New sorority sister pleasantly surprised

Tori Roper
Staff Writer

Stereotypes and rumors about the Greek lifestyle may deter some students from joining a fraternity or sorority.
For Andi Staton, a freshman marketing major from Clay, rushing and finding her place in a sorority family were unexpected dreams come true.
Staton is now an Alpha in Alpha Delta Pi.
Most freshmen know well before they start college that they want to rush. Staton “wasn’t sure about the whole thing” to begin with. However, she said she is extremely happy with her decision.
“They tell us to be open minded,” she said, when asked about the beginning of rush.
The experience changed her perspective on sororities, showing her that they are not as stereotypical as most people believe.
Staton felt that rushing was a good way to meet people and get plugged into college. She said that it definitely helped her transition more smoothly. She wanted that “sisterhood bond,” and she was one of the girls that got it.
At the beginning of Rush, the girls are divided into 16 different Pi Chi groups, which was Staton’s favorite part of the rush process.
“I really got to know people because of the Pi Chi groups,” she said.
The girls in each group stayed together throughout the entire week of Rush.
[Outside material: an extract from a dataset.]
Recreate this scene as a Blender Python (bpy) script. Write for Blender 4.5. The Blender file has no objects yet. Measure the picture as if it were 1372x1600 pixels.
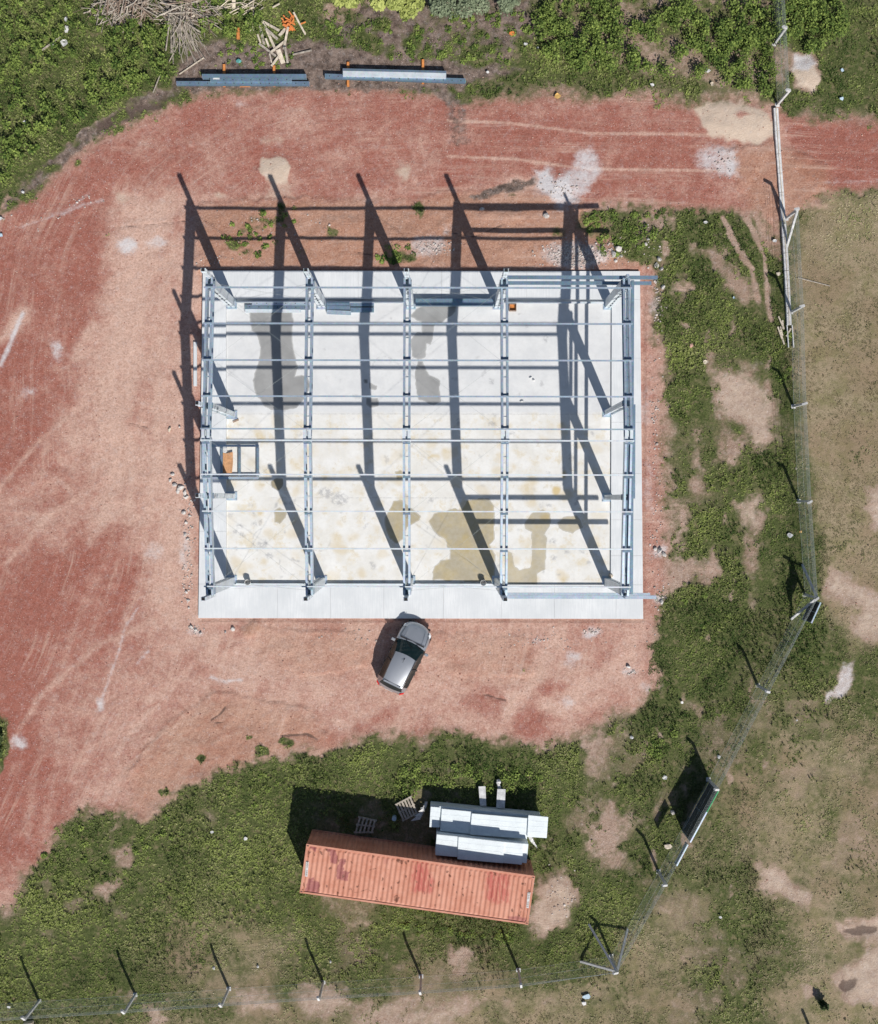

The girls visited the sorority houses, participated in preference night, and finally came to a conclusion on Bid Day.
Although she said the process is “nerve-racking” due to the possibility of being dropped, the payoff of making the cut is “a great feeling.”
Once the girls are in their groups, they visited the sorority houses to learn about each sorority’s philanthropy and what is important to them. Preference night was a night for the remaining girls to give the sororities an idea of where they wanted to be.
Thursday was the day that the girls were asked back to houses. Each girl could be asked back to four houses maximum; Staton was asked back to two.
This included “deep conversations,” Staton said. The girls put in their preferred sorority and hoped that sorority asked for them on Bid Day.
Bid Day was where it all came to an end. Each girl that was left received a card with the sorority that had chosen her.
The Pi Chi leaders revealed their sororities before running to their houses. When the girls opened their cards, they ran to the house of the sorority that chose them. By running to the house, the new pledges accepted that bid.
“My feelings on Bid Day were nervousness, but mostly excitement because I got to be a part of something bigger than anything I’ve ever done before,” Staton said. “Overall, I’m glad I decided to go Greek because it opens me up to a lot of opportunities to give back to the community and make lifelong friendships.”